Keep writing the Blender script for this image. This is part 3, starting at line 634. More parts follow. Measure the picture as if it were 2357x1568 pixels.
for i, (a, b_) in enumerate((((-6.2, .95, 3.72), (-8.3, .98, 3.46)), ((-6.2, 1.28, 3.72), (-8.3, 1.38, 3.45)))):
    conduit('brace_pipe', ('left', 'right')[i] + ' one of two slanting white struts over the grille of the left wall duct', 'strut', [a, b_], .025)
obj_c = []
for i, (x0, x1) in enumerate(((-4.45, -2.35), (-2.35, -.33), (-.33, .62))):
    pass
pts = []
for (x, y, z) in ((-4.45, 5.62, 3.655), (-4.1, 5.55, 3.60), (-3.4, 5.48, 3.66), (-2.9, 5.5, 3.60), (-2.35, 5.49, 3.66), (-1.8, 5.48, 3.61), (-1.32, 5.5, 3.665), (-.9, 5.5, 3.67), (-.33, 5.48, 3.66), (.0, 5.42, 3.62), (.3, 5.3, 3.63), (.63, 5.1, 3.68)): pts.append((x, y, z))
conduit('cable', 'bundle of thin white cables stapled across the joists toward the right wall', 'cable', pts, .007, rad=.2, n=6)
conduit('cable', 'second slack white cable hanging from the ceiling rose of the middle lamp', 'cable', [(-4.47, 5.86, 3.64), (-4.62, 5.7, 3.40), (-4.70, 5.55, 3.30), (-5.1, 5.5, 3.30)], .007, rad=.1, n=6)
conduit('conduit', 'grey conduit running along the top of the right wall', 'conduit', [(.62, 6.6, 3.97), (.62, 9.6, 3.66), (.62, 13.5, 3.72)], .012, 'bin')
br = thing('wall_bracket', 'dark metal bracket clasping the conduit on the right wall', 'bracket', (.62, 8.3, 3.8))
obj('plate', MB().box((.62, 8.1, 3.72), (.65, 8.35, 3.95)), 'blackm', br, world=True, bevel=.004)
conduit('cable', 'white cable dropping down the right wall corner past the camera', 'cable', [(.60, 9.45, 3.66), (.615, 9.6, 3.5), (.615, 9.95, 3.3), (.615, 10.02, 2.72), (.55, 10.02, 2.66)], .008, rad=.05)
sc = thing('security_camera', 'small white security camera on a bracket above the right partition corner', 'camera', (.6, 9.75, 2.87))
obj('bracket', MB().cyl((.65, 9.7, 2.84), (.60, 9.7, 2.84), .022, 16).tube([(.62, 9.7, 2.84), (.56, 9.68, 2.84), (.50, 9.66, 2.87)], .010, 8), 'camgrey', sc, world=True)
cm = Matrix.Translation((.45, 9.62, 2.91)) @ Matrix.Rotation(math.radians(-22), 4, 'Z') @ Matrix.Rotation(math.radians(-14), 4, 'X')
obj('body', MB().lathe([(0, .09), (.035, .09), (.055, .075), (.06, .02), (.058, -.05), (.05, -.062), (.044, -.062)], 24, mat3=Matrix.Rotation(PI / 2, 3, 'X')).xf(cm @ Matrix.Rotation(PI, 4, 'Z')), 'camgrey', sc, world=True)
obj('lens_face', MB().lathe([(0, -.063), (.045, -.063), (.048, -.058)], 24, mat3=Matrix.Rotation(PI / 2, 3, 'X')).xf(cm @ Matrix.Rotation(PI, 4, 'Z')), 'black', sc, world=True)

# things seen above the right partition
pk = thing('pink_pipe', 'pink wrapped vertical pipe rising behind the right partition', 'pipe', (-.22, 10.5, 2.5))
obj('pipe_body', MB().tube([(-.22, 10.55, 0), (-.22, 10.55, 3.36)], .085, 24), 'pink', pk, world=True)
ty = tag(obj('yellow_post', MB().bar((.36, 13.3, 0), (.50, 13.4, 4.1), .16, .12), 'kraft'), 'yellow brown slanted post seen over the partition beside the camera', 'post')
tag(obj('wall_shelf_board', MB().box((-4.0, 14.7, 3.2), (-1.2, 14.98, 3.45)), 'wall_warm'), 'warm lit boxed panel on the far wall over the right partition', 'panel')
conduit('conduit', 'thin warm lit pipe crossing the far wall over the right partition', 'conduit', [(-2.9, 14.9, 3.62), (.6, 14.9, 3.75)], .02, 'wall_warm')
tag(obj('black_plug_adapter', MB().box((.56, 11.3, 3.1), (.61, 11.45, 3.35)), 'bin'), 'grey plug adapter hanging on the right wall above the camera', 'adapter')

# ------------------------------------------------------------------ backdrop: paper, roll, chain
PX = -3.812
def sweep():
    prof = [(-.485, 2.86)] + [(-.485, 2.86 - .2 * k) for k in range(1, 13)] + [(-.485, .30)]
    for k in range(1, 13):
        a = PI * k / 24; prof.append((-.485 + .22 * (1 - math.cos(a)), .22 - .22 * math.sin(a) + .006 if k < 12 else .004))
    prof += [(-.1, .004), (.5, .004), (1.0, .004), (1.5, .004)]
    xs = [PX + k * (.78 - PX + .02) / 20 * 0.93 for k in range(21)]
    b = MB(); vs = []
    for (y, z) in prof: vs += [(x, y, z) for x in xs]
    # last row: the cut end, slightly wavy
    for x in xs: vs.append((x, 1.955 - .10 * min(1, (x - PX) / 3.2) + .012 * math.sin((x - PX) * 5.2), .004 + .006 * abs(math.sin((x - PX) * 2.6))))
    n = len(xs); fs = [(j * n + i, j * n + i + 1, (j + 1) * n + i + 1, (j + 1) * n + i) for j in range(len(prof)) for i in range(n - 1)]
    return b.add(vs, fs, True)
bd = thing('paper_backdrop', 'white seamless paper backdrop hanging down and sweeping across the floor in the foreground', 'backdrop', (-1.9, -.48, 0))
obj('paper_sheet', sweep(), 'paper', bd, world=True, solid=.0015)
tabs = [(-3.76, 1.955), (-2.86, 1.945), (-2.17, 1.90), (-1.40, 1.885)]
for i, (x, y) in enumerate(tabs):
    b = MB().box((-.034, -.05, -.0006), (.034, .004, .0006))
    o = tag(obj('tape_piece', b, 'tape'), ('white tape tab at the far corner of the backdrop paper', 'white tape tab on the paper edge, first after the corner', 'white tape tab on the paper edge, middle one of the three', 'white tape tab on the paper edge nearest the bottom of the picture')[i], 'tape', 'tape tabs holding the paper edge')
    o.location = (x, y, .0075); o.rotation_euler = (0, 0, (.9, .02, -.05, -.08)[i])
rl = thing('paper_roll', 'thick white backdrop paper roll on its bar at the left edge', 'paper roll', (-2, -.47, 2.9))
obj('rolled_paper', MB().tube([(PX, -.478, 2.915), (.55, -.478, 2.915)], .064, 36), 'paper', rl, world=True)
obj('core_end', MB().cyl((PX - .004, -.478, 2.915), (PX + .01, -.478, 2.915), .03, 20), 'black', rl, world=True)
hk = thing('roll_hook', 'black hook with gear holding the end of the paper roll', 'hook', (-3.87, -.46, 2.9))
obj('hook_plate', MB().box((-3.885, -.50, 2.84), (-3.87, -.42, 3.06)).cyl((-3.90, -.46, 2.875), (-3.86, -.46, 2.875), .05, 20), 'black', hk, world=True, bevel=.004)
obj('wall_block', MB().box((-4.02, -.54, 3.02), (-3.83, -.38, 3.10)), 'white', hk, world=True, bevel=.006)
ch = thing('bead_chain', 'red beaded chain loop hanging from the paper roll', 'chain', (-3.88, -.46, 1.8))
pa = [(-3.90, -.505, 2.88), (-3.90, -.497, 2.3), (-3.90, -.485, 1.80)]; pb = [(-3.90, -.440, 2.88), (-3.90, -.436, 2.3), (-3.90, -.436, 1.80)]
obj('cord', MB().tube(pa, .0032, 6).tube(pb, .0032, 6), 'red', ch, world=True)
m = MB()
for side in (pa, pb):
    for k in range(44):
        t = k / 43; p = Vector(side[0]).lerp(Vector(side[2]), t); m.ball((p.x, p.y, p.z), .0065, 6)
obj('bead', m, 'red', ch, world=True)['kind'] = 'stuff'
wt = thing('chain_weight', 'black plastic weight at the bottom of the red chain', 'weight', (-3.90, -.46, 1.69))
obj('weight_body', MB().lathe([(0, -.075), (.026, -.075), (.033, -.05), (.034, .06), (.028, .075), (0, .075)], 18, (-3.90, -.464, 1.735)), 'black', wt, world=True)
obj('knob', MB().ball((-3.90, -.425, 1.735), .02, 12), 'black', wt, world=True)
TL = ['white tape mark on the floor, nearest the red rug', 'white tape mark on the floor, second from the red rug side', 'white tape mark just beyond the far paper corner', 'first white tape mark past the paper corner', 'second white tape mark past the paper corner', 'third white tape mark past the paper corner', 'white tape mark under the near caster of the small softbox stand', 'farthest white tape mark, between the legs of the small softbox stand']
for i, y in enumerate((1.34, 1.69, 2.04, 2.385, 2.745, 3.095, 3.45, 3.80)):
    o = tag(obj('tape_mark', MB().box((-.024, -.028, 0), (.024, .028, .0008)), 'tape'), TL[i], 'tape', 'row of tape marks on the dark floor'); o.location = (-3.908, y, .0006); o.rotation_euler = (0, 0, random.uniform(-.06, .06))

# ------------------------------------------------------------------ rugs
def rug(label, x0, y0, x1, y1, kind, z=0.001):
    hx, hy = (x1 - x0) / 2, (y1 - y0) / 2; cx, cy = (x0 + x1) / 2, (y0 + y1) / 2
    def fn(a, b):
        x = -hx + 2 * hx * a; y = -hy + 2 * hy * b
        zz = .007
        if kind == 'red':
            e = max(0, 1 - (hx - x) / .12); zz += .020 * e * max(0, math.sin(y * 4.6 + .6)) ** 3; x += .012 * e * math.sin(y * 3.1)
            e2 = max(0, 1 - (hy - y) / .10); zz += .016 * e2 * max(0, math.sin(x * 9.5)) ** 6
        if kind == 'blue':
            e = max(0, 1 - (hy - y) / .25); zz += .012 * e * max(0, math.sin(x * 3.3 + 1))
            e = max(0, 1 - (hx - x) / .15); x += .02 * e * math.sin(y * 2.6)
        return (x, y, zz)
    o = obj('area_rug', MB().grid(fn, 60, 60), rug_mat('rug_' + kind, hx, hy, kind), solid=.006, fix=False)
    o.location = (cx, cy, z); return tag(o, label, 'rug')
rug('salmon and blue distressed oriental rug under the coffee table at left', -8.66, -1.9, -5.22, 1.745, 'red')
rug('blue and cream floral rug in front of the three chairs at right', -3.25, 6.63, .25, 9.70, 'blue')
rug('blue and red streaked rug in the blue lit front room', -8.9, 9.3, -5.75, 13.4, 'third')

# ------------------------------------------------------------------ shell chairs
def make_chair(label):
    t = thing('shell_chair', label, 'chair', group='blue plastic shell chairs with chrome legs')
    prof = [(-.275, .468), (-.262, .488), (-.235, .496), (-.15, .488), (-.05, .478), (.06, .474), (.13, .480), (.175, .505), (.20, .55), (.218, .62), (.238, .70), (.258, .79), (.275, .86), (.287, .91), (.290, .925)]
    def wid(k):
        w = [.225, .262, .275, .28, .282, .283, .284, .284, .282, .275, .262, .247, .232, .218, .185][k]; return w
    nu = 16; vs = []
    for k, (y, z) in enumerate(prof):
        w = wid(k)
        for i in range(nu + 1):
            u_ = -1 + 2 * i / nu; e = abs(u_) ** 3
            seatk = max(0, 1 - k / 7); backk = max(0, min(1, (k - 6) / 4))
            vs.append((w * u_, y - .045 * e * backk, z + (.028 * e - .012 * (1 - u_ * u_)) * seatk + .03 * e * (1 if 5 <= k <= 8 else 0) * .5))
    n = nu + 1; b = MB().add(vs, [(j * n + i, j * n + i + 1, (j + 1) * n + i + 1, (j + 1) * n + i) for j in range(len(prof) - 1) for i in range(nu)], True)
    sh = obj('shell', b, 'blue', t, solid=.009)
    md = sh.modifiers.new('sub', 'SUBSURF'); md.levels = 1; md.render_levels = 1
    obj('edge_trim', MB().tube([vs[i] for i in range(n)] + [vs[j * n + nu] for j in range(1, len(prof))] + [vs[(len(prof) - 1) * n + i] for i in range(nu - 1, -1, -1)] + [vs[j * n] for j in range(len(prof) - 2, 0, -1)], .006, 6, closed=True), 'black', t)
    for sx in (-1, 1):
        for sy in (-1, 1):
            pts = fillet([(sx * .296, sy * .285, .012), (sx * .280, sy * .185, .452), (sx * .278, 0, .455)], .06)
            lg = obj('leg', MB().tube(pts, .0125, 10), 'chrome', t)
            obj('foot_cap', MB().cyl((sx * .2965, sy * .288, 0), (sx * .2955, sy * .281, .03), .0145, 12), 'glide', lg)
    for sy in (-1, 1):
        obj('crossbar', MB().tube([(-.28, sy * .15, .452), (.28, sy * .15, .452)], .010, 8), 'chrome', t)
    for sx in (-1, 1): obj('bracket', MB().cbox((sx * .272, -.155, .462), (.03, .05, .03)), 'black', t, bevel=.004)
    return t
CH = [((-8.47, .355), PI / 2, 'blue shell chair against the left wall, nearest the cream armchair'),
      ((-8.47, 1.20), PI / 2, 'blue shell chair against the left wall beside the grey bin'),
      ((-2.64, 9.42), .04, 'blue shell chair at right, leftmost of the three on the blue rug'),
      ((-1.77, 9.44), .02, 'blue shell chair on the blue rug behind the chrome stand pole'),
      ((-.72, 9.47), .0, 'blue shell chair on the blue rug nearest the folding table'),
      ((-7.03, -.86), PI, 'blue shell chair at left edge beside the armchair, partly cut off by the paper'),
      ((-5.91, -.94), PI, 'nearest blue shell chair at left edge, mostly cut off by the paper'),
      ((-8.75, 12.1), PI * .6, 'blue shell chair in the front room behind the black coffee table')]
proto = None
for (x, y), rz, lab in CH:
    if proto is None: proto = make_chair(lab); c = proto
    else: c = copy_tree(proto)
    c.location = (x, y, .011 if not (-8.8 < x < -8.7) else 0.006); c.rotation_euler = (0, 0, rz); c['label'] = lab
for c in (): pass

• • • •

→ **TASK TO CARRY OUT**
Only a number is wanted: how many lines contain the word "picture"?

→ **REPLY TO THE EXERCISE**
2